_DIRECTIONS FOR THIS TASK_
Shown below is a listing with pictures; reproduce exactly, and only, the lines between the ones containing "Model this scene" and "SC.camera = cam", inclusive, leaving the pictures out.

_DATA ENTRIES_
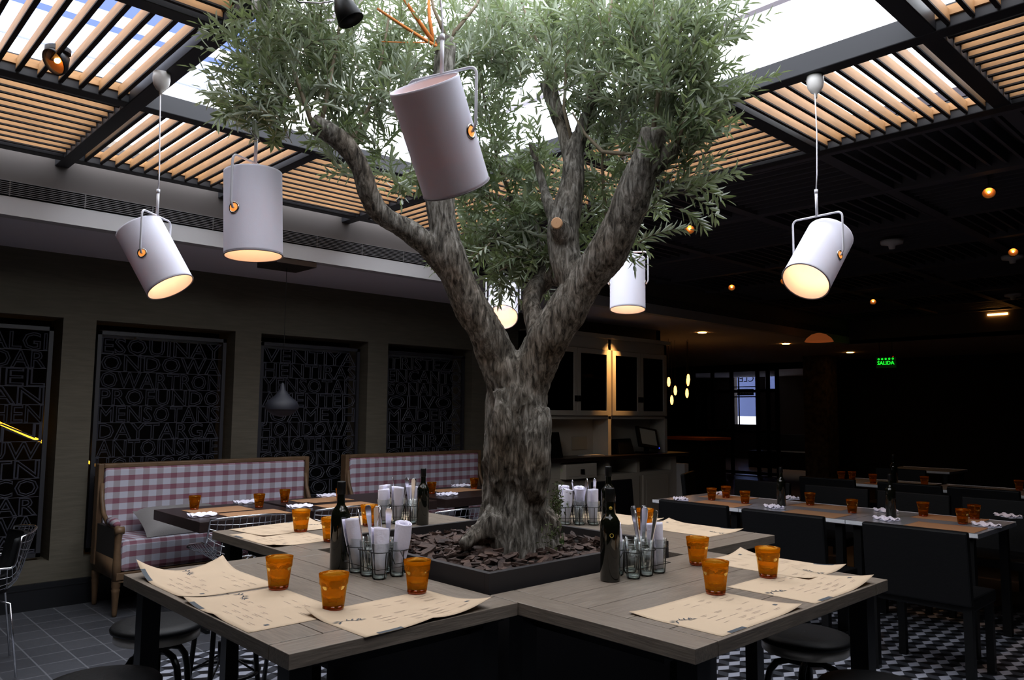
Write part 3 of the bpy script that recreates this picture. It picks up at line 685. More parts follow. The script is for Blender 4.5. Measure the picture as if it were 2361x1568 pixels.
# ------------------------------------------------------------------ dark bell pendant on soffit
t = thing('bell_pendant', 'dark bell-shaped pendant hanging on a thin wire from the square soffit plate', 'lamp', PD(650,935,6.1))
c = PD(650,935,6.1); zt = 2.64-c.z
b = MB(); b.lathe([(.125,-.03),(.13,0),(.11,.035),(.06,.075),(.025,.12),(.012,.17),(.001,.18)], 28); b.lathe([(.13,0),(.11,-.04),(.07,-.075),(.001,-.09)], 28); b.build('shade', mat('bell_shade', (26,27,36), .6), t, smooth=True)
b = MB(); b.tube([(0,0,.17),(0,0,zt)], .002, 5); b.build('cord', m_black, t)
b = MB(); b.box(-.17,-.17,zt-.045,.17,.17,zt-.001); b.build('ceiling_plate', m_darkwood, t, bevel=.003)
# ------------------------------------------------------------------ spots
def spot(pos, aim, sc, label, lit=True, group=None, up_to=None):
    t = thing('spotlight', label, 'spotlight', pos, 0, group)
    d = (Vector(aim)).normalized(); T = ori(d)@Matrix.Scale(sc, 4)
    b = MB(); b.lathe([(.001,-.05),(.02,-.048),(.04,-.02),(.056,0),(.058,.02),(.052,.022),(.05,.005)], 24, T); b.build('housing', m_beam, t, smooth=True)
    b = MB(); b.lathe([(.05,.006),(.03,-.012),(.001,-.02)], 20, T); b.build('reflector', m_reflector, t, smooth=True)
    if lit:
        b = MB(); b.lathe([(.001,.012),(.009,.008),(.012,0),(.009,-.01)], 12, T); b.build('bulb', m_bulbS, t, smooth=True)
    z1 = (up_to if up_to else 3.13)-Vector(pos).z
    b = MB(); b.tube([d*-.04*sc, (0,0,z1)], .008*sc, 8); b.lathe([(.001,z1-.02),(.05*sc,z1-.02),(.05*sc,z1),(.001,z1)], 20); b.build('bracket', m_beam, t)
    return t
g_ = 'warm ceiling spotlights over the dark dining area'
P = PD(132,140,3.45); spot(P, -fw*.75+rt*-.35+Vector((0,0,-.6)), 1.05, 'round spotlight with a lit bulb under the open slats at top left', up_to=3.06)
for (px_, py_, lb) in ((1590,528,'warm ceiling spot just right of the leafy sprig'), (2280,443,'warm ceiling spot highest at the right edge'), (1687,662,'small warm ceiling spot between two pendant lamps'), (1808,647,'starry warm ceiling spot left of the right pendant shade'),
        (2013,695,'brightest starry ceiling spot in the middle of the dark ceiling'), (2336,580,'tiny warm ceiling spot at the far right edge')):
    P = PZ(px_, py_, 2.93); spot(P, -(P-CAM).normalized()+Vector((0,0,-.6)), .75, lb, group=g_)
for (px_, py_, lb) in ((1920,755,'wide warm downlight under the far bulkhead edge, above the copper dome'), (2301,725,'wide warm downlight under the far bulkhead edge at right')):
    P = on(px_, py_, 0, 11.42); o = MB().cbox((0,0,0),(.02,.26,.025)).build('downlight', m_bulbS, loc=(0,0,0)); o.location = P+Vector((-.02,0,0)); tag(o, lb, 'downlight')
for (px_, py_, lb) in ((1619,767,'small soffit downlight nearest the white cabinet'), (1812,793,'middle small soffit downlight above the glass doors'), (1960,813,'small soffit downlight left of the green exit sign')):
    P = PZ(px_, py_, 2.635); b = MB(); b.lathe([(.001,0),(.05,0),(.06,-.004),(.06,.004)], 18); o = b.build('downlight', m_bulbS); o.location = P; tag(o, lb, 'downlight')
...
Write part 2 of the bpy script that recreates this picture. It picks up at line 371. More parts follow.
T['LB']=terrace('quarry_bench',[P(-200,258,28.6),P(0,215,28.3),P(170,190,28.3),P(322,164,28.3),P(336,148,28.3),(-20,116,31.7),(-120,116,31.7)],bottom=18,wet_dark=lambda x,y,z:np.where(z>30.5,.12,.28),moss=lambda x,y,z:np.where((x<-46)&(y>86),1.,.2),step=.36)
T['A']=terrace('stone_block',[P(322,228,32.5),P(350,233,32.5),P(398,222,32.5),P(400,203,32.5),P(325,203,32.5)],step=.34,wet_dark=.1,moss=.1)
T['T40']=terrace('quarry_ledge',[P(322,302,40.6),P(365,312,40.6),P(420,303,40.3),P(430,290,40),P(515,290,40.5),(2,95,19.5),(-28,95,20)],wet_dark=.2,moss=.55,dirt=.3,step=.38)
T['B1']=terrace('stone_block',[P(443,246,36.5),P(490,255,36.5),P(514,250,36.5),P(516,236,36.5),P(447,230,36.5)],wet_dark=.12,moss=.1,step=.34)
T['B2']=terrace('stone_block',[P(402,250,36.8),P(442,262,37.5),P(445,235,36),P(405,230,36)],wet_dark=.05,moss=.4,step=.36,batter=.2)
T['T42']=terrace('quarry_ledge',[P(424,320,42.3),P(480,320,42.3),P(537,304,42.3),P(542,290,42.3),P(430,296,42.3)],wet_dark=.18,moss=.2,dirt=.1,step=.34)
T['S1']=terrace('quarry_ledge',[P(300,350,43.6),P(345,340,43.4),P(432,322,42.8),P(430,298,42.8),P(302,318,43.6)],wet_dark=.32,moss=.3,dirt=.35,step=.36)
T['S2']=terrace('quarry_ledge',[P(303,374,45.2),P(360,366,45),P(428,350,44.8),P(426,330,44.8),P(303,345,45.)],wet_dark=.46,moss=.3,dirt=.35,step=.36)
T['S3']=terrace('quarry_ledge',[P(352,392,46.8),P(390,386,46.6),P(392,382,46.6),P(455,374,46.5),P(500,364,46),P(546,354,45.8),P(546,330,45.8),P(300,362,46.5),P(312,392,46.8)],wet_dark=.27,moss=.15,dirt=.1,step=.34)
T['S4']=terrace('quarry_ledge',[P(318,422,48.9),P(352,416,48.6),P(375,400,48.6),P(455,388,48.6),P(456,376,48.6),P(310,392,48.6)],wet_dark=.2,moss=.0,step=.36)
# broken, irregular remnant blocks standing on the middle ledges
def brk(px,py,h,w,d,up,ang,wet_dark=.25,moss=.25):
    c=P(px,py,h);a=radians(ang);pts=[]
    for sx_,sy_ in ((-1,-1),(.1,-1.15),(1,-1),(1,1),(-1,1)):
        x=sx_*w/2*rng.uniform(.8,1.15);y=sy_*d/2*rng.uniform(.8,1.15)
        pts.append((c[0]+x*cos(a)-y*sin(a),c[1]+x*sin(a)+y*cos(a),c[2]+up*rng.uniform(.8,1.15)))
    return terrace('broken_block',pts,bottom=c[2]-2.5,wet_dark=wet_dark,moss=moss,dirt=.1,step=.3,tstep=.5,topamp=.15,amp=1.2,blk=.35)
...
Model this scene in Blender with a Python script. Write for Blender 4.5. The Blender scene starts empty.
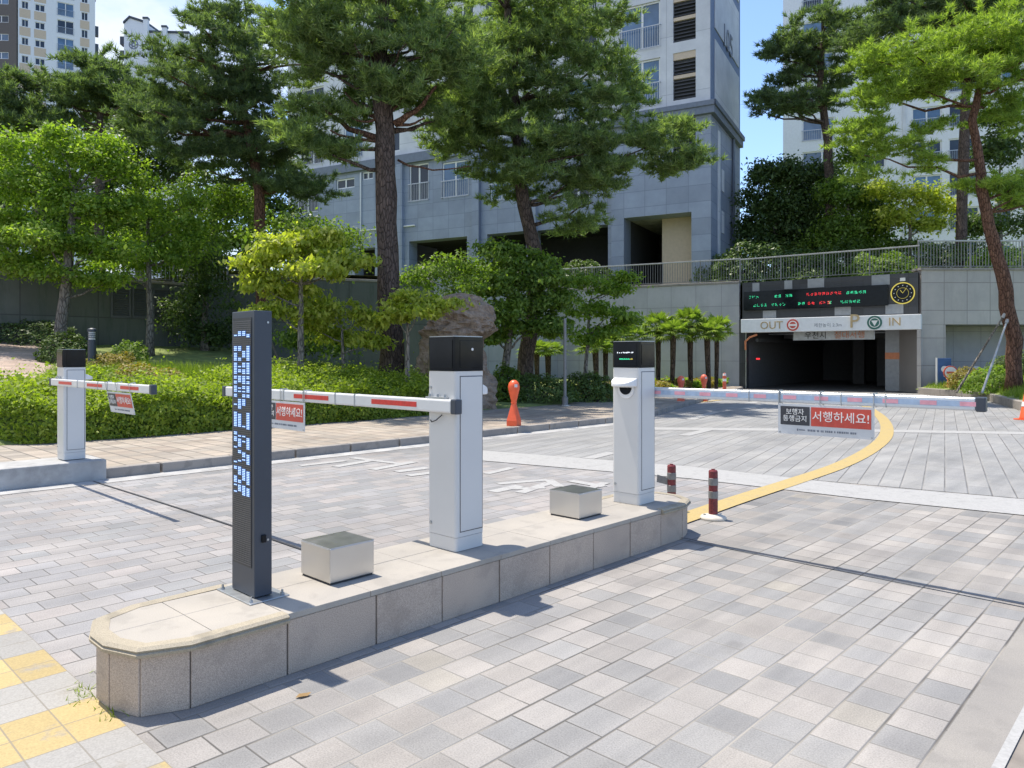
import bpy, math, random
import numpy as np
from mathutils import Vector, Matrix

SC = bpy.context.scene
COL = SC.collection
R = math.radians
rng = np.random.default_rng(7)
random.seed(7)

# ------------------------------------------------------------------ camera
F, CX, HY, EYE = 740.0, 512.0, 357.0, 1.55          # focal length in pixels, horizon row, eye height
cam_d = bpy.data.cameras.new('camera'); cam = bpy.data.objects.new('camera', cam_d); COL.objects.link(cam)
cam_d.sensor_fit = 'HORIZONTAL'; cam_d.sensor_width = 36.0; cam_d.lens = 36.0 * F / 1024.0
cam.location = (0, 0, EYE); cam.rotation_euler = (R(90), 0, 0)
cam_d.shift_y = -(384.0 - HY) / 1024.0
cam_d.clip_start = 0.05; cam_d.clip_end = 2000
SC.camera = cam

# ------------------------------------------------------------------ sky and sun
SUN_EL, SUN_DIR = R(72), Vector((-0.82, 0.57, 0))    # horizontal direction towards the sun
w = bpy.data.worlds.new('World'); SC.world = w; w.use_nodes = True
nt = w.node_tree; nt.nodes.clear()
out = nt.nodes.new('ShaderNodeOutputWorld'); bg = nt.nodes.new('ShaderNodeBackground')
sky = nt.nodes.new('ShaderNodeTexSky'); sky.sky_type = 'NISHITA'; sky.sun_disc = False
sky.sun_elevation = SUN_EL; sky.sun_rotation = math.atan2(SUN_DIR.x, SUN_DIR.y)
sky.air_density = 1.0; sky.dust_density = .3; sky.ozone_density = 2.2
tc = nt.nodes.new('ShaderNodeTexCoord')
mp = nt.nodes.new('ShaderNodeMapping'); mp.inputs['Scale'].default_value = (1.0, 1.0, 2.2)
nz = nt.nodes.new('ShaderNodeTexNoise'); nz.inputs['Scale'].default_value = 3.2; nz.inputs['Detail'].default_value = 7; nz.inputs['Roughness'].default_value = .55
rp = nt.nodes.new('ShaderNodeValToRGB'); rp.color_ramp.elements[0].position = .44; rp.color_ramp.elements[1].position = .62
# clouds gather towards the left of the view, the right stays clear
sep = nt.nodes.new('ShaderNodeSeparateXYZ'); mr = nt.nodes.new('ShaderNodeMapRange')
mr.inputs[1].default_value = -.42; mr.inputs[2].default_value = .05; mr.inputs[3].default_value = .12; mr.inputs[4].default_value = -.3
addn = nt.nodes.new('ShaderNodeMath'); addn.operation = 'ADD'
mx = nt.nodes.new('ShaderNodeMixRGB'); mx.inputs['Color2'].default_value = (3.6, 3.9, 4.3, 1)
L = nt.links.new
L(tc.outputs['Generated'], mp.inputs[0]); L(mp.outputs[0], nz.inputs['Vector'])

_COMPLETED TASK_
Model this scene in Blender with a Python script. Write for Blender 4.5. The Blender scene starts empty.
import bpy, math, random
import numpy as np
from mathutils import Vector, Matrix

SC = bpy.context.scene
COL = SC.collection
R = math.radians
rng = np.random.default_rng(7)
random.seed(7)

# ------------------------------------------------------------------ camera
F, CX, HY, EYE = 740.0, 512.0, 357.0, 1.55          # focal length in pixels, horizon row, eye height
cam_d = bpy.data.cameras.new('camera'); cam = bpy.data.objects.new('camera', cam_d); COL.objects.link(cam)
cam_d.sensor_fit = 'HORIZONTAL'; cam_d.sensor_width = 36.0; cam_d.lens = 36.0 * F / 1024.0
cam.location = (0, 0, EYE); cam.rotation_euler = (R(90), 0, 0)
cam_d.shift_y = -(384.0 - HY) / 1024.0
cam_d.clip_start = 0.05; cam_d.clip_end = 2000
SC.camera = cam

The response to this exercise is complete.